Has he been to an office before? Just because you're in an office doesn't mean you're "working hard." Lots of people do random web browsing, online shopping, etc., while at work and on the clock. Typical belief of old timers. They think your presence at a desk is somehow a magical indicator of a hard worker.
Infosys is a fake tech company that doesn’t actually provide real services. They provide promises of services, then they do not deliver any of the services at all.
This company is a notorious scam. India should not have “national pride” in a scam company. They should get rid of these companies and do honest work instead.
Scams exist everywhere, but India literally has billions of people running call centers dedicated to shamelessly scamming elderly English speakers out of their money.
I mean, how many times has Kitboga made the call and was greeted by a Swedish, or Spanish, or French accent.
No, it's always an Indian person who wants to get team viewer installed and bank accounts signed into.
Sidenote, I want to know why Target gift cards are the gold standard for money laundering.
Anyway, it sounds racist, but it's still a fact. India's far and away leading export is posing as people who are tech savvy so they can scam the elderly, be it the retired living on social security or Boomer CEOs who would be caught dead before properly paying and investing in their actual employees.
Infosys is just the next step in the path of "this is Microsoft support rebate department and I jUsT rEfUnDeD yOu ThE wRoNg AmOuNt."
Edit: I did something my fellow millennial do that I try not to. I put 'literally' next to a hyperbole statement.
I apologize for the grammar foul, but it doesn't sink my point.
Scams exist everywhere, but India literally has billions of people running call centers dedicated to shamelessly scamming elderly English speakers out of their money.
India literally does not have billions of people, so this statement is literally impossible.
Still not quite sure if I’d guess >200 million (minimum for “hundreds of millions”) people in India work in scam call centres. That would be 14% of their total population, or 37% of their working population. I’d definitely give you millions, maybe tens of millions if research supports it.
It’s a problem on a massive scale, no need to be hyperbolic.
This is kind of racist though. Indian citizens don’t choose to be scammers in a way that Europeans don’t. Its a natural consequence of the countries establishment of business services combined with widespread systemic poverty. This traces back to international business deals, political and economic circumstances. It’s not a cultural thing.
It doesn’t mean that scam call centers are good. But Indians have definitely been exploited by international business. Only natural that they end up returning the favor.
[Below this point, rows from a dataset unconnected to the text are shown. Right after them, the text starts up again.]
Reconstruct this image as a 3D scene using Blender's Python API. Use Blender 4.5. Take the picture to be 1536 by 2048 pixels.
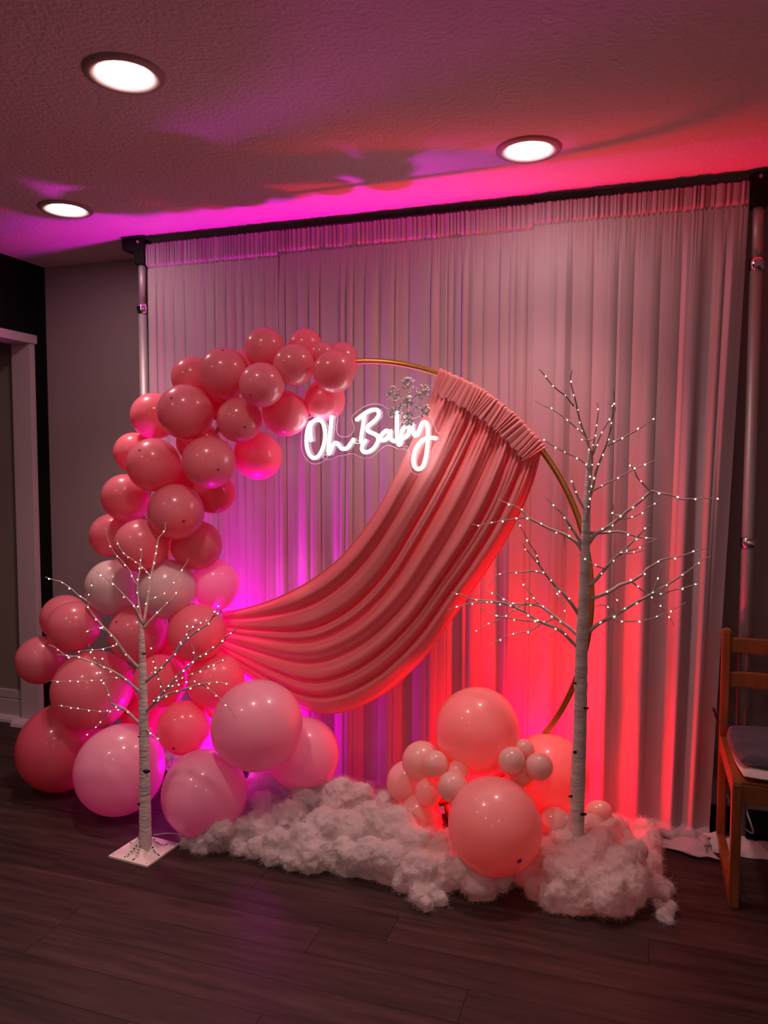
import bpy, bmesh, math, random
import numpy as np
from mathutils import Vector, Matrix, Euler, noise

for o in list(bpy.data.objects):
    bpy.data.objects.remove(o, do_unlink=True)
S = bpy.context.scene
C = S.collection
rnd = random.Random(7)

# ------------------------------------------------------------------ camera
FPX, YAW, PITCH, ROLL, CAMH = 1540.0, .3216, .0620, -.0016, 1.374
def cam_axes():
    cy, sy = math.cos(YAW), math.sin(YAW)
    f = np.array([-sy*math.cos(PITCH), cy*math.cos(PITCH), -math.sin(PITCH)])
    r = np.array([cy, sy, 0.]); d = np.cross(f, r)
    c, s = math.cos(ROLL), math.sin(ROLL)
    return c*r+s*d, -s*r+c*d, f
CR, CD, CF = cam_axes()
CAM = np.array([0, 0, CAMH])
cd = bpy.data.cameras.new('camera'); cam = bpy.data.objects.new('camera', cd); C.objects.link(cam)
cd.sensor_fit = 'HORIZONTAL'; cd.sensor_width = 36; cd.lens = 36*FPX/1536; cd.clip_start = .02
M = Matrix.Identity(4)
for i in range(3):
    M[i][0] = CR[i]; M[i][1] = -CD[i]; M[i][2] = -CF[i]; M[i][3] = CAM[i]
cam.matrix_world = M
S.camera = cam
# ------------------------------------------------------------------ world, lights, exposure
wd = bpy.data.worlds.new('world'); S.world = wd; wd.use_nodes = True
wd.node_tree.nodes['Background'].inputs[0].default_value = (1, .75, .75, 1)
wd.node_tree.nodes['Background'].inputs[1].default_value = .004
S.view_settings.view_transform = 'Standard'; S.view_settings.look = 'None'
S.view_settings.gamma = 1; S.view_settings.use_curve_mapping = False
S.view_settings.exposure = 0.0
LENS_STRENGTH = 70.0
LAMP_POWER = 35.0
LAMP_COLOR = (1, .54, .52)
MAG_POWER, MAG_COLOR = 150.0, (1.0, .0, .85)
RED_POWER, RED_COLOR = 150.0, (1.0, .0, .012)
NEON_STRENGTH = 6.0
BULB_STRENGTH = 5.0
try:
    S.cycles.sample_clamp_indirect = 4.0
    S.cycles.max_bounces = 7; S.cycles.diffuse_bounces = 4; S.cycles.transparent_max_bounces = 8
    S.cycles.caustics_reflective = False; S.cycles.caustics_refractive = False
except Exception:
    pass

# ------------------------------------------------------------------ pixel -> place helpers (for measuring the photo)
def ray(x, y): return CF + (x-768)/FPX*CR + (y-1024)/FPX*CD
def atY(x, y, Y): v = ray(x, y); return CAM + v*(Y/v[1])
def atZ(x, y, Z=0.): v = ray(x, y); return CAM + v*((Z-CAMH)/v[2])

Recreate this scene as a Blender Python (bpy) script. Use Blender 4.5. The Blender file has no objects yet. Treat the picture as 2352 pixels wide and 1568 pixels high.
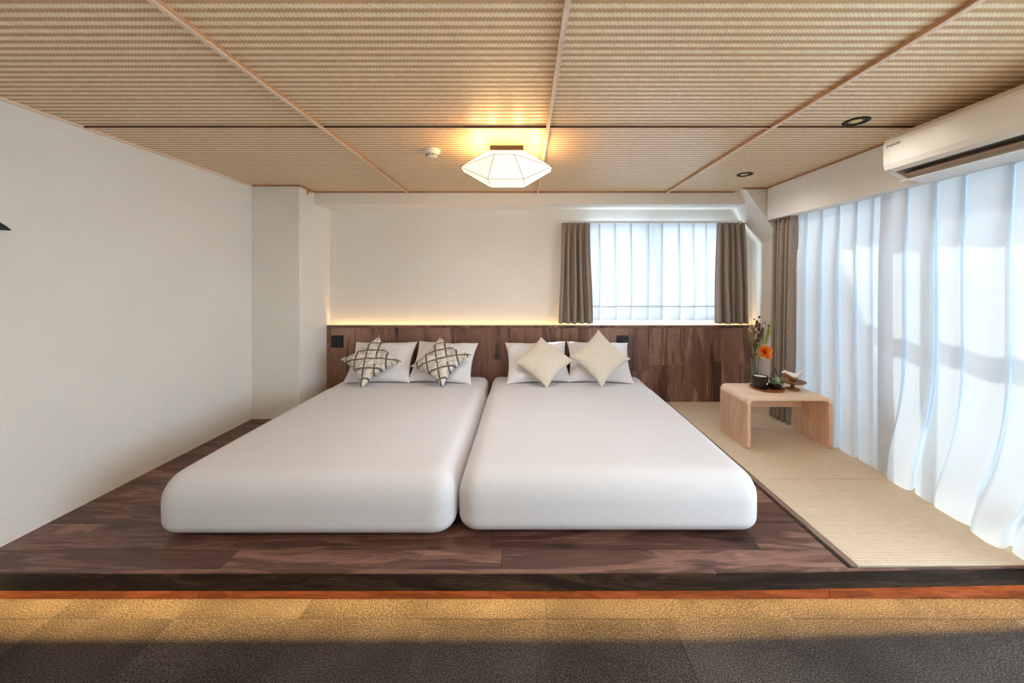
import bpy, bmesh, math, random
from mathutils import Vector, Matrix, noise
random.seed(7)
C = bpy.context.scene.collection
PI = math.pi
# ------------------------------------------------------------------ camera, light, exposure
F = 860.0; VX, VY = 1204.0, 643.0; CH = 1.42; P = 0.17
CEIL = CH + 0.854
cam = bpy.data.cameras.new('camera'); cam_o = bpy.data.objects.new('camera', cam); C.objects.link(cam_o)
cam.sensor_width = 36; cam.lens = F/2352*36
cam.shift_x = -(VX-1176)/2352; cam.shift_y = -(784-VY)/2352
cam.clip_start = 0.02
cam_o.location = (0, 0, CH); cam_o.rotation_euler = (PI/2, 0, 0)
sc = bpy.context.scene; sc.camera = cam_o
sc.view_settings.view_transform = 'Standard'; sc.view_settings.look = 'None'
sc.view_settings.gamma = 1; sc.view_settings.use_curve_mapping = False
sc.view_settings.exposure = 0.97
sc.cycles.max_bounces = 14; sc.cycles.diffuse_bounces = 8; sc.cycles.transparent_max_bounces = 16
sc.cycles.caustics_reflective = False; sc.cycles.caustics_refractive = False
SKY = 9.0
w = bpy.data.worlds.new('sky'); sc.world = w; w.use_nodes = True
bg = w.node_tree.nodes['Background']; bg.inputs[0].default_value = (0.72, 0.86, 1.0, 1); bg.inputs[1].default_value = SKY
sun = bpy.data.lights.new('sun', 'SUN'); sun.energy = 9.5; sun.angle = 0.02; sun.color = (1, 0.96, 0.9)
sun_o = bpy.data.objects.new('sun', sun); C.objects.link(sun_o)
sun_o.rotation_euler = Vector((1.0, 0.42, 1.05)).to_track_quat('Z', 'Y').to_euler()

def area(name, loc, direction, sx, sy, power, col, xaxis=None):
    l = bpy.data.lights.new(name, 'AREA'); l.shape = 'RECTANGLE'; l.size = sx; l.size_y = sy; l.energy = power; l.color = col
    o = bpy.data.objects.new(name, l); C.objects.link(o); o.location = loc
    z = -Vector(direction).normalized(); x = Vector((1, 0, 0)); y = z.cross(x).normalized()
    o.rotation_euler = Matrix((x, y, z)).transposed().to_euler()
    return o
# warm LED strip lights of the room: one in the channel behind the headboard, one under the step
area('headboard_strip_light', (0.18, 3.874, P+0.740), (0, 0.10, 1), 4.35, 0.012, 3.2, (1, 0.58, 0.21))
area('step_strip_light', (0.0, 1.663, 0.112), (0, -0.75, -1), 4.9, 0.004, 19, (1, 0.60, 0.19))
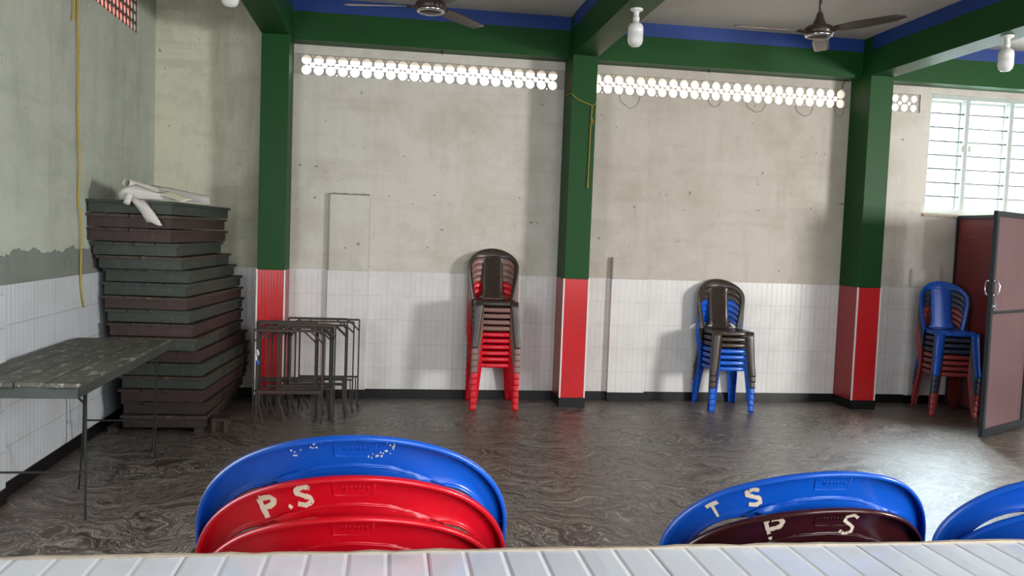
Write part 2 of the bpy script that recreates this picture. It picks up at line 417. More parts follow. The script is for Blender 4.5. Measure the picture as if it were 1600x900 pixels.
# columns: green above, red tile below with white corner strips, black plinth
for (a, b) in COLS:
    bm = B(); box(bm, (a, YF, ZT), (b, YB-.0005, ZC-.0005)); o = struct('column', bm, M['green'], bevel=.004)
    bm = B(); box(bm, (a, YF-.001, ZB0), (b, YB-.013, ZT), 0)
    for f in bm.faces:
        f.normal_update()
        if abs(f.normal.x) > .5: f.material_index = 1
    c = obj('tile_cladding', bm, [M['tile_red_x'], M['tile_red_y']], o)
    for x in (a, b):
        bm = B(); box(bm, (x-.006, YF-.007, ZB0), (x+.006, YF+.006, ZT+.002)); obj('corner_strip', bm, M['white_trim'], c)
    bm = B(); box(bm, (a-.007, YF-.012, .001), (b+.007, YB-.014, ZB0-.001)); obj('plinth', bm, M['black_base'], o)

# beams: back beam runs, cross beams towards the viewer; blue band under the ceiling
ZBL = 3.342
for i, (a, b) in enumerate([(COLS[0][1], COLS[1][0]), (COLS[1][1], COLS[2][0]), (COLS[2][1], XR)]):
    bm = B(); box(bm, (a+.001, YB-.19, ZBM), (b-.001, YB-.001, ZBL)); box(bm, (a+.001, YB-.1915, ZBL), (b-.001, YB-.001, ZC-.001), 1)
    o = struct('back_beam', bm, [M['green'], M['blue_band']])
for (a, b) in COLS:
    bm = B(); box(bm, (a, YR, ZBM), (b, YF-.001, ZBL)); box(bm, (a-.0015, YR, ZBL), (b+.0015, YF-.001, ZC-.001), 1)
    struct('cross_beam', bm, [M['green'], M['blue_band']])

# outside
bm = B(); box(bm, (-30, -30, -.4), (40, 40, -.13)); struct('ground', bm, M['ground'])
bm = B(); box(bm, (-4.0, 6, -.13), (-3.6, 34, 9.5)); struct('neighbour_wall', bm, M['brick'])
bm = B(); box(bm, (3.2, 13.5, -.13), (8.3, 14, 4.1)); struct('neighbour_wall', bm, M['salmon'])

# ------------------------------------------------------------------ cement ventilation grilles
def circle_pts(cx, cy, r, n=14): return [(cx+r*math.cos(2*PI*k/n+.2), cy+r*math.sin(2*PI*k/n+.2)) for k in range(n)]
def grille_mesh(name, w, h, holes, thick):
    cu = bpy.data.curves.new(name, 'CURVE'); cu.dimensions = '2D'; cu.fill_mode = 'BOTH'; cu.extrude = thick/2
    def sp(pts):
        s = cu.splines.new('POLY'); s.points.add(len(pts)-1); s.use_cyclic_u = True
        for i, p in enumerate(pts): s.points[i].co = (p[0], p[1], 0, 1)
    sp([(0, 0), (w, 0), (w, h), (0, h)])
    for q in holes: sp(q)
    tmp = bpy.data.objects.new('tmp', cu); COL.objects.link(tmp)
    dg = bpy.context.evaluated_depsgraph_get(); me = bpy.data.meshes.new_from_object(tmp.evaluated_get(dg))
    bpy.data.objects.remove(tmp); return me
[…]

I called out how it sounded racist, but that doesn't mean there isn't a problematic scam culture that is centered in India.
Whatever the cause, I would like the problem to be resolved and not just filed away under "that's racist".
Edit: rereading this, I bet most of the same can be said for the US stock market. And the US credit system. Only difference is them asshats are scamming under the guise of business instead of the guise of tech. And I'm pretty sure they aren't hitting up Indian grandma's.
I'd be happy to see US stocks and Credit Ratings disappear tomorrow.
I'd be happy to see Indian tech scams disappear tomorrow.
I worked for them for a year and it felt like they were wanting me to scam clients with what they wanted me to claim as skills I had and services I could provide
Listen, all I am saying is that if all the billionaires disappeared over night, if you avoided mass communication media you would probably not know. If you took that same amount of collective wealth from the bottom up human society would collapse.
Not like there's murmurs about a commercial real estate crash looming due to remote work being super effective and there being no reason what so ever for CEOs to have these gigantic castles with thousands of serfs.
So glad my company downsized offices this last year. We're like 80-90% remote (I still haven't even been to the state my office is in), so there was no reason to keep a big office building that was mostly empty.
It's amazing what a company can do when they care about their employees more than a stack of bricks with shit in them.
I wouldn't go as far as to say they care about employees, there are plenty economical reasons to do so, the fact it gels with happy employees is pure happenstance..
The difference is when the drive to maximize money is greater than the need to lord over people.
That is, unless the company owns the real estate and buildings themselves, then the fear the value of the property will tank is another overriding factor that sets them against WFH.